Z „Wiadomościami” współpracowałam 10 lat (2008-2018) jako dziennikarz. Moja przygoda z miesięcznikiem rozpoczęła się od praktyki studenckiej, która szybko przerodziła się w regularną współpracę.
Dlaczego wybrałam lokalną gazetę? Otóż ten rodzaj prasy, nie zawsze doceniany, porusza tematy najbliżej nas. Nie tylko informuje i interweniuje w sprawie budowy czy remontu infrastruktury drogowej. Ale także prezentuje ciekawych ludzi, mieszkających tuż, tuż. Odkrywa miejscowe sekrety historyczne. Pokazuje osiągnięcia naszej społeczności, zamiast szukania taniej sensacji. Co ważne w przypadku „Wiadomości”, jest to tradycyjna gazeta, która stara się rzetelnie informować i oddzielać prawdę od komentarza autorskiego, co jest w obecnych czasach rzadkością, a cenną wartością dla Czytelników.
Oczywiście bardzo ważną rolę odgrywa tutaj Wydawca i Redaktor Naczelny, w tym wypadku w jednej osobie, Jarosław Kajdański. To on, trzymając się swoich ideałów, od wiele lat wyznacza kierunek kształtowania się „Wiadomości”. Dzięki współpracy z nim nauczyłam się nie tylko dziennikarskiego rzemiosła, ale także poznałam wielu interesujących ludzi oraz zobaczyłam, jak powinna wyglądać niezależna gazeta lokalna.

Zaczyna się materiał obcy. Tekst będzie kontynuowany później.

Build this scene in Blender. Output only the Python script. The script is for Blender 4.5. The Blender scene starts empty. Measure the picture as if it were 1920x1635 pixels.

Wszystkiego czego nauczyłam się w „Wiadomościach”, staram się obecnie wykorzystywać w prowadzeniu Swoszowickiego Portalu Informacyjnego, którego jestem Wydawcą i Redaktorem Naczelnym.
Można śmiało powiedzieć, że współpraca z „Wiadomościami” ukształtowała moje życie. Dzięki Jarku 🙂

Elżbieta Barhoumi z d. Ćwik

Moja przygoda z „Wiadomościami” rozpoczęła się podczas praktyk na I roku studiów. Od razu zostałam rzucona „na głęboką wodę” – nie było parzenia kawy i obserwowania pracy starszych dziennikarzy, poznawałam za to tajniki redagowania i adiustacji tekstu, a także… topografię miasta. Mieszkałam wtedy na Al. 29 Listopada i do dziś pamiętam długie podróże z mapą (papierową) na drugi koniec Krakowa. Pamiętam też dumę, gdy w końcu ukazał się obszerny raport „O klubach i domach kultury” podpisany moim nazwiskiem.
Aż trudno uwierzyć, że od tego czasu minęło ponad 13 lat. Sporo się w moim życiu zmieniło, ale współpraca z „Wiadomościami” pozostała. To dzięki nim poznałam wiele fantastycznych osób, zarówno kolegów z redakcji, jak i bohaterów artykułów – nie sposób wymienić wszystkich, dodam tylko, że niektórych z nich niestety nie ma już wśród nas. Dużym przeżyciem był dla mnie również wywiad z prezydentem Jackiem Majchrowskim, który przeprowadzaliśmy wspólnie z Bartkiem Bartoszkiem. Chociaż nie ukrywam, że akurat polityka nigdy nie należała do moich ulubionych tematów.
Mam nadzieję, iż mimo trudności, z jakimi się ostatnio borykamy, „Wiadomości” jeszcze długo będą mogły dostarczać swoim czytelnikom informacji i rozrywki. Nie bez powodu mówi się przecież: „Co nas nie zabije, to nas wzmocni”.